How to receover deleted files thru Recuva

Saturday, June 27th 2009 was not a good day for me.

In addition to existing tensions, I had accidentally permanently deleted the important notes to accounts file on which we had worked for almost five hours on Friday – late into the night. The option was to sit on Sunday or Monday whole day redoing the file. And PWC would not have helped. I got an ultimatum: “Amcha resource hyavar basnaar nahi.”

So I decided to try to recover the deleted file. And here’s my method and account of recovering the deleted file.

1. Even before you want to undelete any file you should have the software installed!
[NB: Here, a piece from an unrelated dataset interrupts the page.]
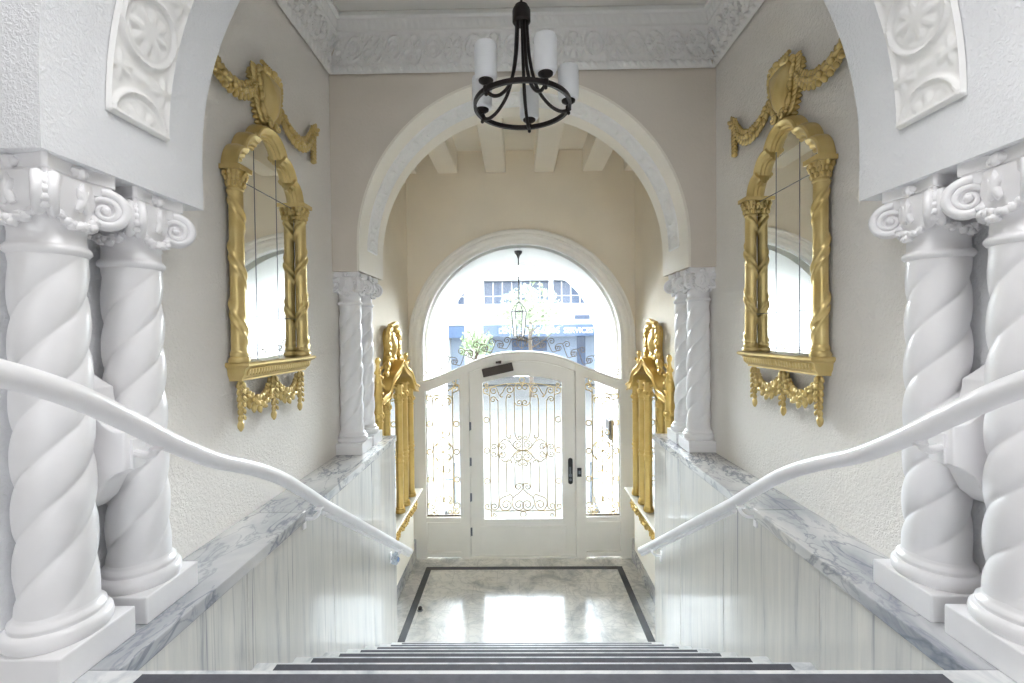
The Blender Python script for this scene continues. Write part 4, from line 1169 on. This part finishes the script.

I tried three recovery software which were undelete, Pandora, and Recuva. Please use Recuva.

2. We all know for a long long time that when we permanently delete any file, what really happens is that the reference entry of the physical location of the file on the disk is deleted and the physical location becomes free for overwrite.
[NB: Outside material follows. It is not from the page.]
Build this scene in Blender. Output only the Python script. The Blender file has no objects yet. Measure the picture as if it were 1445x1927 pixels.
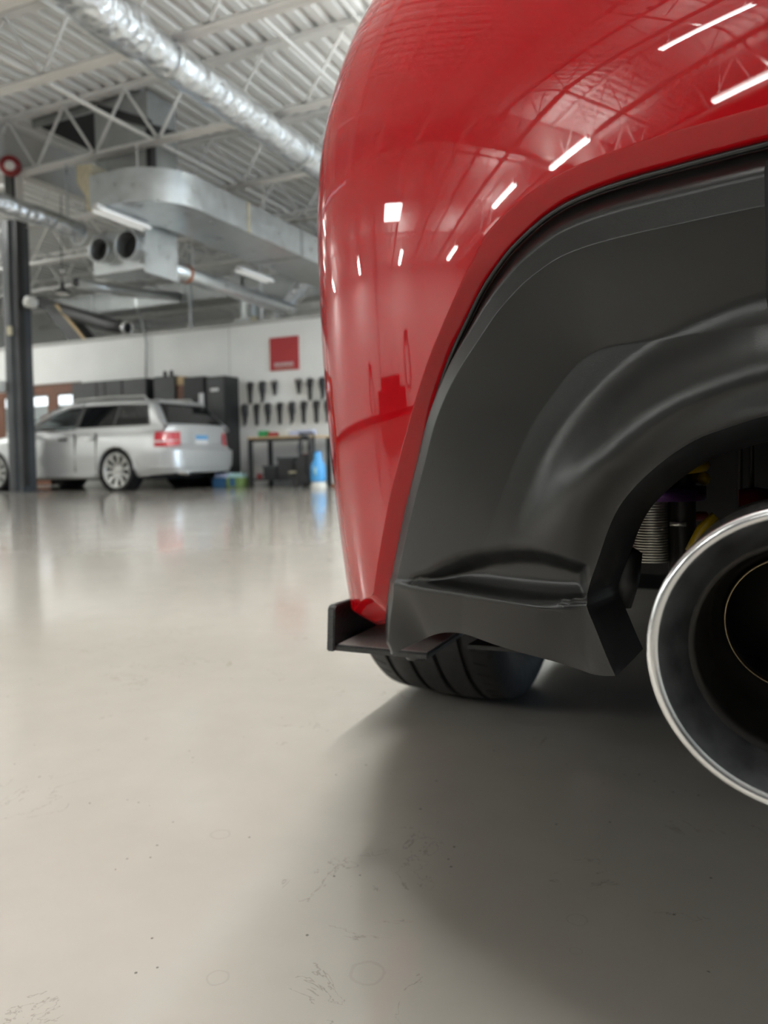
import bpy, bmesh, math, random
import numpy as np
from mathutils import Vector, Matrix

random.seed(7)
SC = bpy.context.scene
COL = SC.collection
PI = math.pi

# ---------------------------------------------------------------- camera
cam_d = bpy.data.cameras.new('camera')
cam = bpy.data.objects.new('camera', cam_d)
COL.objects.link(cam)
PSI, ROLL, PITCH = math.radians(24.4), 0.0194, (905.0 - 861.0) / 1450.0
v0 = Vector((-math.sin(PSI), math.cos(PSI), 0)); r0 = Vector((math.cos(PSI), math.sin(PSI), 0)); up = Vector((0, 0, 1))
vd = math.cos(PITCH) * v0 - math.sin(PITCH) * up
u1 = math.cos(PITCH) * up + math.sin(PITCH) * v0
rc = math.cos(ROLL) * r0 - math.sin(ROLL) * u1
uc = math.cos(ROLL) * u1 + math.sin(ROLL) * r0
CAM_Z = 0.43
M = Matrix((rc, uc, -vd)).transposed().to_4x4()
M.translation = (0, 0, CAM_Z)
cam.matrix_world = M
cam_d.sensor_fit = 'VERTICAL'
cam_d.sensor_height = 36.0
cam_d.sensor_width = 27.0
cam_d.lens = 1450.0 / 1927.0 * 36.0
cam_d.shift_y = (905.0 - 963.5) / 1927.0
cam_d.clip_start = 0.02
cam_d.clip_end = 200
cam_d.dof.use_dof = True
cam_d.dof.focus_distance = 0.50
cam_d.dof.aperture_fstop = 8.6
SC.camera = cam

# ---------------------------------------------------------------- world, light, exposure
LIGHT = dict(tube=14.0, watts=32.0, panel=30.0, door=700.0, sky=0.6, exposure=0.0)
w = bpy.data.worlds.new('world'); SC.world = w; w.use_nodes = True
w.node_tree.nodes['Background'].inputs[0].default_value = (0.62, 0.80, 1.0, 1)
w.node_tree.nodes['Background'].inputs[1].default_value = LIGHT['sky']
SC.view_settings.view_transform = 'Standard'
SC.view_settings.look = 'None'
SC.view_settings.gamma = 1.0
SC.view_settings.use_curve_mapping = False
SC.view_settings.exposure = LIGHT['exposure']
SC.cycles.use_denoising = True
SC.cycles.use_adaptive_sampling = False
SC.cycles.max_bounces = 8
SC.cycles.diffuse_bounces = 4
SC.cycles.glossy_bounces = 4
SC.cycles.sample_clamp_indirect = 6.0
SC.cycles.caustics_reflective = False
SC.cycles.caustics_refractive = False

def area_light(name, loc, aim, sx, sy, power, color, parent=None):
    d = bpy.data.lights.new(name, 'AREA'); d.shape = 'RECTANGLE'; d.size = sx; d.size_y = sy
    d.energy = power; d.color = color
    o = bpy.data.objects.new(name, d); COL.objects.link(o); o.location = loc; o.parent = parent
    o.rotation_euler = Vector(aim).to_track_quat('-Z', 'Y').to_euler()
    return o
# daylight coming in through the open roller door in the right-hand wall
area_light('door_daylight', (11.16, 6.0, 1.8), (-1, 0, 0), 5.2, 3.6, LIGHT['door'], (0.62, 0.80, 1.0))

# ---------------------------------------------------------------- materials
def mat(name, color, rough=0.5, metal=0.0, coat=0.0, spec=None, emit=None, estr=0.0, coat_rough=0.03):
    m = bpy.data.materials.new(name); m.use_nodes = True
    b = m.node_tree.nodes['Principled BSDF']
    b.inputs['Base Color'].default_value = (*color, 1)
    b.inputs['Roughness'].default_value = rough
    b.inputs['Metallic'].default_value = metal
    b.inputs['Coat Weight'].default_value = coat
    b.inputs['Coat Roughness'].default_value = coat_rough
    if spec is not None: b.inputs['Specular IOR Level'].default_value = spec
    if emit:
        b.inputs['Emission Color'].default_value = (*emit, 1); b.inputs['Emission Strength'].default_value = estr
    return m

def nodes(m): return m.node_tree.nodes, m.node_tree.links, m.node_tree.nodes['Principled BSDF']

def vary(m, scale=6.0, amt=0.12, detail=4.0, stretch=None, bump=0.0, rough_amt=0.0, coords='Object'):
    """procedural grain: noise on colour, roughness and relief"""
    N, L, b = nodes(m)
    tc = N.new('ShaderNodeTexCoord'); mp = N.new('ShaderNodeMapping')
    L.new(tc.outputs[coords], mp.inputs[0])
    if stretch: mp.inputs['Scale'].default_value = stretch
    nz = N.new('ShaderNodeTexNoise'); nz.inputs['Scale'].default_value = scale; nz.inputs['Detail'].default_value = detail
    L.new(mp.outputs[0], nz.inputs['Vector'])
    c = b.inputs['Base Color'].default_value[:3]
    rp = N.new('ShaderNodeValToRGB')
    rp.color_ramp.elements[0].position = 0.3; rp.color_ramp.elements[1].position = 0.7
    rp.color_ramp.elements[0].color = (*[x * (1 - amt) for x in c], 1); rp.color_ramp.elements[1].color = (*[min(1, x * (1 + amt)) for x in c], 1)
    L.new(nz.outputs['Fac'], rp.inputs[0]); L.new(rp.outputs[0], b.inputs['Base Color'])
    if rough_amt:
        mr = N.new('ShaderNodeMapRange'); r = b.inputs['Roughness'].default_value
        mr.inputs[1].default_value = 0.3; mr.inputs[2].default_value = 0.7
        mr.inputs[3].default_value = max(0.02, r - rough_amt); mr.inputs[4].default_value = r + rough_amt
        L.new(nz.outputs['Fac'], mr.inputs[0]); L.new(mr.outputs[0], b.inputs['Roughness'])
    if bump:
        bp = N.new('ShaderNodeBump'); bp.inputs['Strength'].default_value = bump; bp.inputs['Distance'].default_value = 0.01
        L.new(nz.outputs['Fac'], bp.inputs['Height']); L.new(bp.outputs[0], b.inputs['Normal'])
    return m

RINGS = [(-.540, .716, .011), (-.134, .707, .009), (-.126, .661, .005), (-.141, 1.112, .008), (-.281, .566, .014), (-.393, .512, .009)]
def floor_material():
    m = mat('grey_epoxy_floor', (0.47, 0.46, 0.43), 0.2, coat=0.0, spec=0.7)
    N, L, b = nodes(m)
    tc = N.new('ShaderNodeTexCoord')
    def noise(scale, detail=4, rough=0.5, dist=0.0):
        n = N.new('ShaderNodeTexNoise'); n.inputs['Scale'].default_value = scale; n.inputs['Detail'].default_value = detail
        n.inputs['Roughness'].default_value = rough; n.inputs['Distortion'].default_value = dist
        L.new(tc.outputs['Object'], n.inputs['Vector']); return n
    def ramp(src, p0, c0, p1, c1):
        r = N.new('ShaderNodeValToRGB'); r.color_ramp.elements[0].position = p0; r.color_ramp.elements[1].position = p1
        r.color_ramp.elements[0].color = (*c0, 1); r.color_ramp.elements[1].color = (*c1, 1)
        L.new(src, r.inputs[0]); return r
    def mix(kind, fac, a, bb):
        x = N.new('ShaderNodeMix'); x.data_type = 'RGBA'; x.blend_type = kind
        if isinstance(fac, float): x.inputs[0].default_value = fac
        else: L.new(fac, x.inputs[0])
        L.new(a, x.inputs[6])
        if isinstance(bb, tuple): x.inputs[7].default_value = (*bb, 1)
        else: L.new(bb, x.inputs[7])
        return x
    big = ramp(noise(0.8, 3).outputs['Fac'], 0.35, (0.43, 0.396, 0.352), 0.7, (0.465, 0.432, 0.388))
    mid = ramp(noise(14, 5).outputs['Fac'], 0.3, (0.955, 0.955, 0.955), 0.7, (1, 1, 1))
    c = mix('MULTIPLY', 1.0, big.outputs[0], mid.outputs[0])
    # specks of dirt
    vo = N.new('ShaderNodeTexVoronoi'); vo.inputs['Scale'].default_value = 42; L.new(tc.outputs['Object'], vo.inputs['Vector'])
    gate = noise(9, 2); 
    lt = N.new('ShaderNodeMath'); lt.operation = 'LESS_THAN'; lt.inputs[1].default_value = 0.060; L.new(vo.outputs['Distance'], lt.inputs[0])
    g2 = N.new('ShaderNodeMath'); g2.operation = 'GREATER_THAN'; g2.inputs[1].default_value = 0.52; L.new(gate.outputs['Fac'], g2.inputs[0])
    mm = N.new('ShaderNodeMath'); mm.operation = 'MULTIPLY'; L.new(lt.outputs[0], mm.inputs[0]); L.new(g2.outputs[0], mm.inputs[1])
    c2 = mix('MIX', mm.outputs[0], c.outputs[2], (0.16, 0.15, 0.13))
    # hairline scratches and dried rims
    sc_n = noise(7, 6, 0.6, 1.5)
    dist = N.new('ShaderNodeMath'); dist.operation = 'SUBTRACT'; dist.inputs[1].default_value = 0.5; L.new(sc_n.outputs['Fac'], dist.inputs[0])
    ab = N.new('ShaderNodeMath'); ab.operation = 'ABSOLUTE'; L.new(dist.outputs[0], ab.inputs[0])
    th = N.new('ShaderNodeMath'); th.operation = 'LESS_THAN'; th.inputs[1].default_value = 0.0032; L.new(ab.outputs[0], th.inputs[0])
    g3 = N.new('ShaderNodeMath'); g3.operation = 'GREATER_THAN'; g3.inputs[1].default_value = 0.575; L.new(noise(5, 3).outputs['Fac'], g3.inputs[0])
    m3 = N.new('ShaderNodeMath'); m3.operation = 'MULTIPLY'; L.new(th.outputs[0], m3.inputs[0]); L.new(g3.outputs[0], m3.inputs[1])
    m4 = N.new('ShaderNodeMath'); m4.operation = 'MULTIPLY'; m4.inputs[1].default_value = 0.55; L.new(m3.outputs[0], m4.inputs[0])
    c3 = mix('MIX', m4.outputs[0], c2.outputs[2], (0.22, 0.20, 0.17))
    st = ramp(noise(3.2, 4, 0.6).outputs['Fac'], 0.60, (0, 0, 0), 0.78, (0.22, 0.22, 0.22))
    c4 = mix('MIX', st.outputs[0], c3.outputs[2], (0.36, 0.34, 0.30))
    last = c4
    geo = N.new('ShaderNodeNewGeometry')
    wob = noise(60, 2)
    for (rx, ry, rad) in RINGS:
        dv = N.new('ShaderNodeVectorMath'); dv.operation = 'DISTANCE'; dv.inputs[1].default_value = (rx, ry, 0)
        L.new(geo.outputs['Position'], dv.inputs[0])
        ad = N.new('ShaderNodeMath'); ad.operation = 'MULTIPLY_ADD'; ad.inputs[1].default_value = rad * .5; L.new(wob.outputs['Fac'], ad.inputs[0]); L.new(dv.outputs['Value'], ad.inputs[2])
        cp = N.new('ShaderNodeMath'); cp.operation = 'COMPARE'; cp.inputs[1].default_value = rad * 1.25; cp.inputs[2].default_value = rad * .10
        L.new(ad.outputs[0], cp.inputs[0])
        sc_ = N.new('ShaderNodeMath'); sc_.operation = 'MULTIPLY'; sc_.inputs[1].default_value = 0.20; L.new(cp.outputs[0], sc_.inputs[0])
        last = mix('MIX', sc_.outputs[0], last.outputs[2], (0.26, 0.24, 0.20))
    L.new(last.outputs[2], b.inputs['Base Color'])
    rr = N.new('ShaderNodeMapRange'); rr.inputs[1].default_value = 0.3; rr.inputs[2].default_value = 0.7
    rr.inputs[3].default_value = 0.075; rr.inputs[4].default_value = 0.15
    L.new(noise(3, 4).outputs['Fac'], rr.inputs[0]); L.new(rr.outputs[0], b.inputs['Roughness'])
    bp = N.new('ShaderNodeBump'); bp.inputs['Strength'].default_value = 0.05; bp.inputs['Distance'].default_value = 0.004
    L.new(noise(48, 3).outputs['Fac'], bp.inputs['Height'])
    bp2 = N.new('ShaderNodeBump'); bp2.inputs['Strength'].default_value = 0.25; bp2.inputs['Distance'].default_value = 0.002
    L.new(mm.outputs[0], bp2.inputs['Height']); L.new(bp.outputs[0], bp2.inputs['Normal']); L.new(bp2.outputs[0], b.inputs['Normal'])
    return m

def paint_material(name, color, coat=1.0, rough=0.4, metal=0.0):
    m = mat(name, color, rough, metal, coat, coat_rough=0.015, spec=0.0 if metal == 0 else None)
    if metal == 0: m.node_tree.nodes['Principled BSDF'].inputs['Coat IOR'].default_value = 1.52
    return m

def plastic_material():
    m = mat('matt_black_plastic', (0.0065, 0.0065, 0.0062), 0.31, spec=0.5)
    N, L, b = nodes(m)
    tc = N.new('ShaderNodeTexCoord'); nz = N.new('ShaderNodeTexNoise'); nz.inputs['Scale'].default_value = 1400; nz.inputs['Detail'].default_value = 2
    L.new(tc.outputs['Object'], nz.inputs['Vector'])
    bp = N.new('ShaderNodeBump'); bp.inputs['Strength'].default_value = 0.18; bp.inputs['Distance'].default_value = 0.0004
    L.new(nz.outputs['Fac'], bp.inputs['Height']); L.new(bp.outputs[0], b.inputs['Normal'])
    return m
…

3. So when you try to recover any file your laptop becomes a Crime Scene. And you a CSI Agent.

4. Refrain from doing any activity while trying to recover a file. This is like stepping on evidence at a crime scene.

5. When you are opening any file, what really happens is Windows creates a temporary file. And if it not your day the file to be recovered will be over-written! Surfing also means storing web-pages. So is mail download. So is practically almost anything.

6. But if you do not have the recovery software installed, you have to take your chances – find the Recuva download site and download it on a flash drive! This is what worked for me. Install the software on the flash drive and not on C drive. If you do not have a flash drive store it on a drive other than on the one where the deleted file was stored.

7. Run the software – it tells you what all files can be recovered. If your luck is in you will be able to see the file and the recoverability condition. Mine was not in.

8. One thing about all recovery software is that it tells you which file partially overwrote your deleted file. I think this is “rub-the-salt” information… L

9. By now everyone in the world (including my family members) knew that I had deleted an important file.

10. I heard somewhere “the true measure of man is not when he is strong, but when he is at his weakest.” J and I was at my weakest concerning file recovery.

11. So I did the last thing I could do. I ran a deep scan. It was frustratingly long and the chances of recovery were remote.

12. I noticed that there were lot of temp files which could be recovered ani ithey mazhi tube petli. As I told you earlier, every time a file is opened in reality a temp file is created. When a file is saved this temp file overwrites the original file and the temp file is deleted.

13. So I tried to recover the temp files. What helped was the file type – Word which I was recovering. The time file was modified. Time created is useless. The file I was trying to recover showed a 2006 date of file creation. This is the day on which the file first gets “created”. And MOST IMPORTANTLY the file size. I knew my file size was around 650 KB.

14. So I could recover the notes to accounts file modified at 10:32 pm and it was exactly the latest file. :)

15. A word of caution though. Not all temp files can be recovered. They are most likely to be corrupt. I had tried to recover 3 files. The other two were badly corrupt.


So this is how I recovered the file in two hours. Hope you do not have to go through this anytime. But anytime you need my help, you know I am always there to help!